Aanchal: I love it when people feel seen. [The project] is an archive of visibility, because it puts you on a platform, which is respectable. Your family history is visible, and it is important. It’s not just data.

Is there a particular standout object or story that comes to mind?

Aanchal: There was a story where a person [named Shubham Das] found these old Bengali novels. He didn’t know anything about them, and he knew that his father had been married once before. But his father never spoke about his first wife, who had died. The young man found out that these novels had been given to the couple on their wedding day. It prompted a heartwarming, very open conversation between him and his father about the resentment [over] the death of his spouse, and also how to move on in life, and about his remarriage. It was a [moment] of incredible growth in a family, all prompted by the curiosity of a boy who couldn’t let these novels just pass him by.

Do you have any plans of expanding this “material memory” project beyond the borders of the subcontinent, or to find partners in other countries to create extensions of what you’re doing?

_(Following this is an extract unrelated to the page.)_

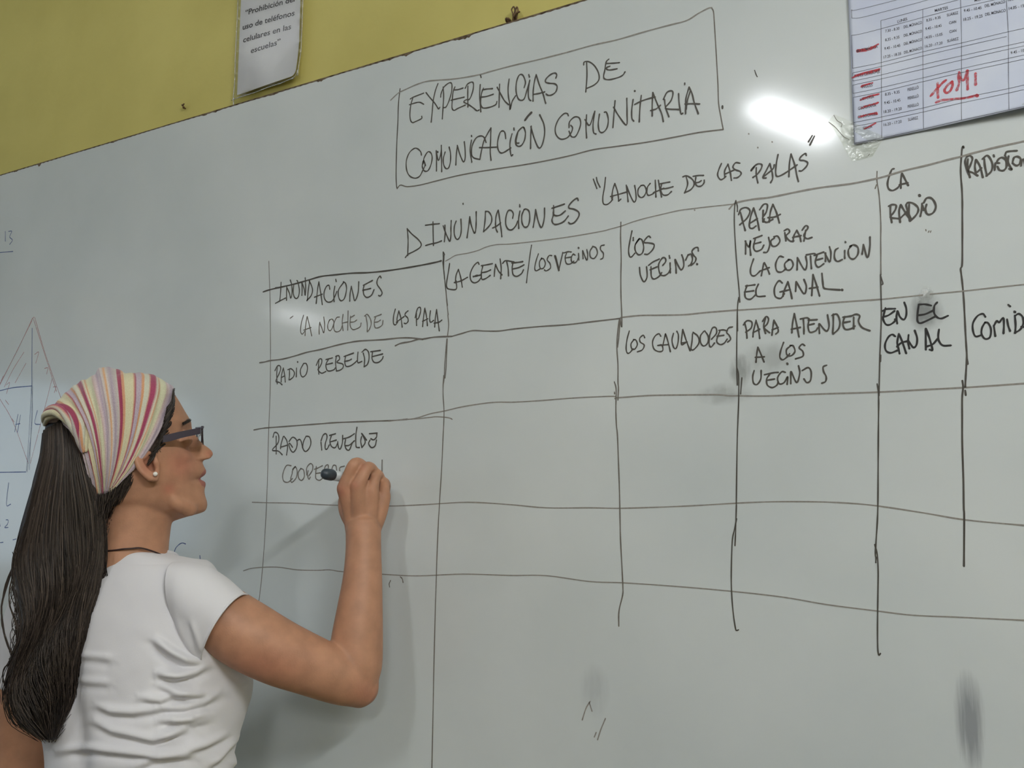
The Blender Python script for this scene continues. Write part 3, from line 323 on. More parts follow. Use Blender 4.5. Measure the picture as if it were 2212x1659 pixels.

Navdha: These countries are so vast, and there’s so much that we’re still learning about them. We come from Northern India [which is where most of our submissions come from]. We’re struggling to get stories from Southern India. I’m constantly reaching out to people [there, and in Nepal, Sri Lanka, and Pakistan], randomly going, “Listen, give me something.”

I feel like [the region of] Punjab in India gets all the attention, and too much representation. [Aanchal and I] have such a common last name that people immediately know where we’re from, and associate the museum to that Punjabi background. I think that’s a bit unfair. We’re trying to break out of that, and to have as much representation—not just in geographic diversity, but also in caste, class, and ethnicity—as possible.

Do you have any plans of physicalizing the museum?

Navdha: Since day one, we’ve wanted to organize pop-ups. More than anything, to set up a space where people can come, interact, and engage with the objects. We’d like to curate something where people have written the [wall texts], and the owners of the objects can be present. We really want to be a platform for people to share their life stories.